While Benzema did hinder any Madrid creativity, Ronaldo being out was another huge factor in Real Madrid’s lack of creative flair. Such individual brilliance can turn games on their head and Madrid started to look lost for ideas in the second half as their brilliant winger looked on unimpressed from the sidelines.


Manuel Pellegrini’s side had a real chance to attack Madrid and not worry so much about the counter attacking threat. A Gung Ho approach was not to be advised but a more freedom would have been welcome. Perhaps City’s inexperience during the latter stages of the Champions League caused them to ease off slightly but there were several chances in that game to edge ahead in the tie and if Ronaldo and Benzema are fully fit for the return leg it could come back to haunt City.


  1. Madrid respect Man City

Such an experienced campaigner in the latter stages of the competition Real Madrid may have been complacent against such a rookie in the final four. However Zidane’s men showed Sergio Aguero and company a lot of respect often sitting eight or nine men behind the ball when Man City got circulation of the ball in a controlled flow.


Madrid did have their chances but a solid defensive display was the top order of business for Zidane and an away goal was a bonus. Madrid started to grow into the game after the break with Pepe having a solid game at centre half and Modric pulling some of the strings in midfield.
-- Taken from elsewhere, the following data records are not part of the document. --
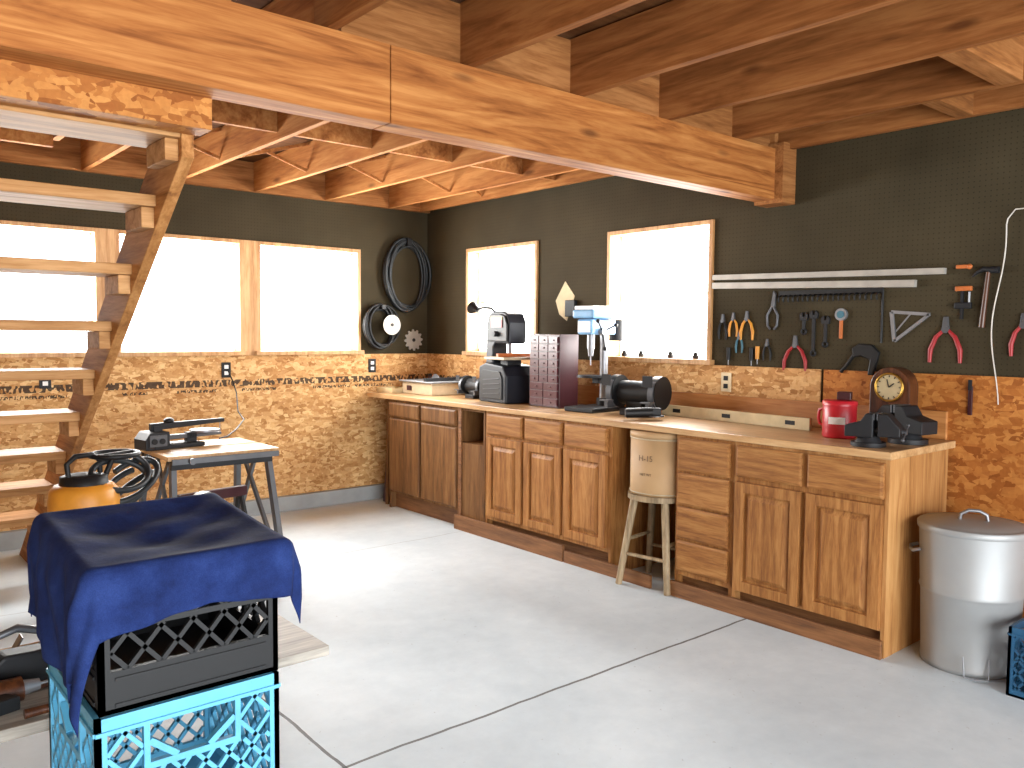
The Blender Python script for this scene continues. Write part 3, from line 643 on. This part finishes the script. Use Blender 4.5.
P(e,"gooseneck_lamp",M().tube([(-.13,0,.64),(-.19,-.02,.69),(-.27,-.04,.70),(-.35,-.05,.68)],.009,8).cyl((-.34,-.05,.68),(-.40,-.06,.70),.02,.05,18),mBlack)
e=T("parts_organiser","maroon plastic organiser with rows of small drawers","organiser",(3.92,4.19,Z),RB-.05)
P(e,"case",M().box(-.16,.16,-.08,.09,0,.50),mMar,.005)
for r in range(9):
    nc=3 if r>2 else 2; w=.30/nc
    for c in range(nc):
        x0=-.15+c*w; z0=.015+r*.053
        P(e,"drawer",M().box(x0+.004,x0+w-.004,-.092,-.08,z0,z0+.046).box(x0+w/2-.015,x0+w/2+.015,-.10,-.092,z0+.016,z0+.026),mMarD,.001)
e=T("drill_press","bench drill press with pale blue head and white cover","drill press",(3.96,3.80,Z),RB+.1)
P(e,"base",M().box(-.12,.12,-.20,.14,0,.03),mDark,.006); P(e,"column",M().cyl((0,.06,.03),(0,.06,.55),.027,n=20),mSteel)
P(e,"column_collar",M().cyl((0,.06,.03),(0,.06,.08),.045,n=20),mDark)
P(e,"drill_table",M().cyl((0,-.07,.22),(0,-.07,.235),.095,n=28).box(-.025,.025,-.03,.08,.18,.22),mDark,.002)
P(e,"head",M().box(-.06,.06,-.15,.11,.50,.60),mSky,.012); P(e,"front_plate",M().box(-.05,.05,-.156,-.15,.515,.585),mWhite,.002)
P(e,"belt_cover",M().prism([(-.085,-.17),(.085,-.17),(.12,.0),(.12,.16),(-.10,.16),(-.10,0)],.605,.66,'z'),mSky,.012,label="pale blue belt cover")
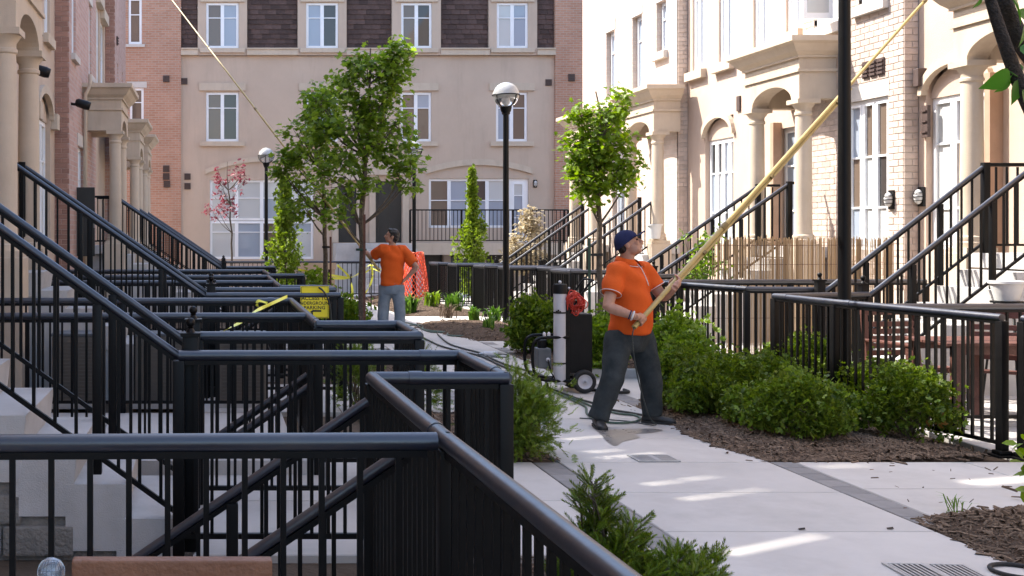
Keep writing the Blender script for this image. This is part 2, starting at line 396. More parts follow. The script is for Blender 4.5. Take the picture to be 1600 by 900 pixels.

There is no doubt Real will be more aggressive in the return leg.


  1. It makes Pellegrini think for the return leg

Madrid will want to be aggressive at home and will hope to have Ronaldo raiding down the flanks but for Pellegrini it will give him something to think about when he comes to his team selection and tactics for the test in Spain. David Silva hobbled out of the game in the first half for Kelechi Iheanacho. Iheanacho’s pace could be used to effect should Silva be unavailable for the second leg.


Equally City could be aggressive in their own way as throughout the first leg they created the better chances with Kevin De Bruyne and Sergio Aguero both going close. Although Pepe’s glorious chance towards the end of the game may give City an air of caution.


  1. Manchester City are hungry

While their Premier League title charge has fizzled out and they look to consolidate third spot. City have remained hungry in the Champions League and turned in a dogged display. City pressed hard and hassled Madrid not allowing Luka Modric too many opportunities to impact the game from midfield and isolating Benzema and later Jese.


While they did not throw numbers forward recklessly they did attack with options. When they breached the Madrid penalty area their end product was not at its best but they showed no signs of frustration and stayed disciplined. Not their prettiest performance but an effective one which sees them on the brink of the final. Beating PSG in the quarter finals looks to have instilled belief into Pellegrini’s side that they can lift the trophy inside the Stadio Giuseppe Meazza in May.